HC Deb 21 February 1884 vol 284 cc1588-9
MR. BROADHURST

asked the Lord Advocate, If, in view of the deplorable accident during the fire at the Clipington Steam Waste Works, Dundee, on the 11th February, which resulted in the death of four members of the Fire Brigade, the Government would order a public inquiry into the whole circumstances?
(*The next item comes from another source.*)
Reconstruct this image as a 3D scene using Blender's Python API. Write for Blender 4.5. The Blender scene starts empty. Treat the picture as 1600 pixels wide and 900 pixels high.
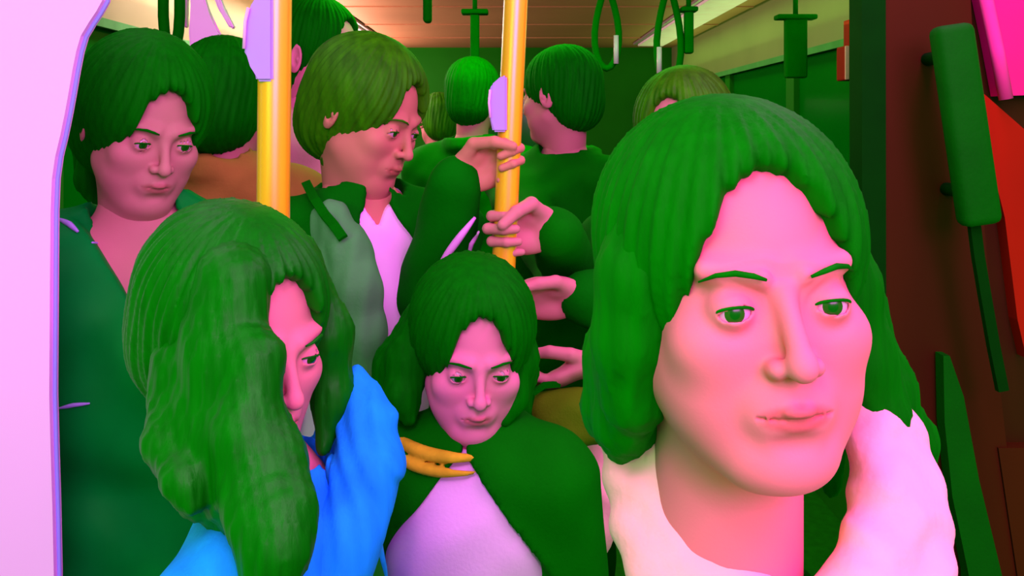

THE LORD ADVOCATE (Mr. J. B. BALFOUR)

Full inquiry has been made in the usual way by the Procurator Fiscal into this lamentable accident. The cause of the fire was clearly ascertained. When the foreman was lighting a lamp preparatory to the opening of the works, between 5 and 6 in the morning, some waste or dust which had collected on the lamp, and the rod by which it was suspended, took fire, and the fire ran up the rod and communicated with the highly inflammable materials in the warehouse. The death of the four firemen was caused by the front wall of the building falling outwards unexpectedly, about an hour and a half after the commencement of the fire. A large number of witnesses have been examined, and the fall of the wall is attributed by some of them to defective masonry, while others are of opinion that the iron columns and beams had expanded, owing to the heat, and burst the wall. As the building was totally destroyed, it is impossible to determine with certainty to which cause the fall was due; and I do not think that any further light would be thrown upon the matter by following the exceptional course of holding a public inquiry.